The Interesting Life of Erik Weisz, Famously Known as the 'The Great Harry Houdini'

By John Titor

Erik Weisz, famoulsy known as The Great Harry Houdini is one the most famous illusionists and stunt performers that ever lived. He is celebrated for his sensational escape acts that earned him the title “Harry Handcuffs Houdini”. As an illusionist, Houdini first attracted public attention while touring through Europe and performing as an exquisite escape artist, challenging police officers to detain him as overtures to his escapes.

He upheld strict professional standards, always ready to expose fraudulent artists and quick to sue anyone who imitated his acts and stunts. Later in life, he became President of the Society of American Magicians.

Houdini started his magic career at the age of 17, in 1891, but with little to no success. He was barely scraping by in various jobs at various infamous museums and shady circuses. But even at times when his job was unsatisfying and disrespectful of his aspirations, his desire to master the world of magic kept growing.

He started focusing on traditional card tricks and was intent on becoming the “King of Cards”. He was convinced that the mastering card tricks would be his stepping stone to a successful career in magic. And as is turned out, they were.

In 1899, while practicing his escape acts, he was spotted by manager Martin Beck in St. Paul, Minnesota who was impressed by one of his handcuff acts. Beck then met Houdini and encouraged him to focus on the escapology acts. The two came to an agreement, Beck became Houdini's manager and he booked Houdini for the Orpheum vaudeville circuit. Within months, Houdini found himself performing for the elite, at the top vaudeville houses in the country.

In 1900, His manager Beck booked him a tour in Europe  in order to try his luck there. First destination, London.

After one or two unsuccessful interviews in the city, his British agent, Harry Day, arranged an interview with C. Dundas Slater, who at the time was managing the Alhambra Theatre.

He introduced Houdini to the chief of the British Secret Service Bureau, William Melville, delivering to him one stunning demonstration of escape from Scotland Yard, while handcuffed.

He baffled them so much, that he ended up with a six months contract for the Alhambra. His shows became an instant hit, and Houdini immediately got a raise up to a whooping $300 a week.

He became known worldwide in no time so he started performing in other countries including Scotland, the Netherlands, Germany, France, and Russia.

In every country and each city in which he performed, Houdini challenged the local police to search him, stripped nude at first, restrain him afterward with shackles, and lock him up in their jails. Every single time, he miraculously managed to escape, thus becoming widely recognized as the “The Handcuff King.”

Throughout the 1910s, he was a phenomenon, successfully performing in the United States and around the globe, escaping from jails, chains, ropes, handcuffs, and straitjackets.

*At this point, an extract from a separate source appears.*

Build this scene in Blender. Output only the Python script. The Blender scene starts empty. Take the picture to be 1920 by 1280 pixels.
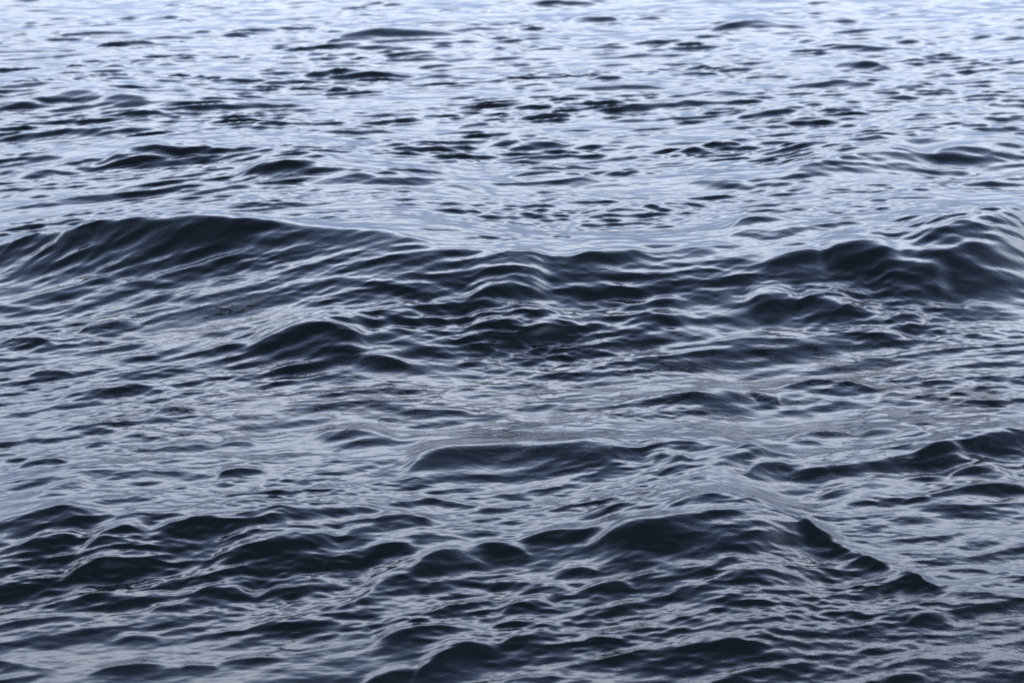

All that while hanging from a rope in front of street audiences. The possibility of his failure and death thrilled them.

One time, while he was performing in Moscow, Houdini staged an escape from a Siberian prison transport van, claiming that, if he failed to free himself, he would have to travel to Siberia, where the only key was being kept. And when he visited Germany, after one of his performances in Cologne he sued Werner Graff, the police officer who was part of the act, who made an accusation against him, suggesting that the magician makes his escapes through bribery. Houdini won the case easily. He just opened the judge’s safe at the hearing, although later in life confessed that the safe was already unlocked.


Inspired by his fame, others illusionists began to copy his stunts and acts, so Houdini stopped doing his famous “handcuff act” on January 25, 1908. Rising to the challenge, he began to escape from locked, water-filled milk cans.

During his illustrious career, Houdini revealed some of his tricks in various books he wrote for the magic brotherhood. For example, In “Handcuff Secrets” (1909), he revealed how some locks and handcuffs could be opened by applying the right amount of force on the right location, while others could be opened with shoestrings. On some occasions, he admitted that he had with him concealed lockpicks.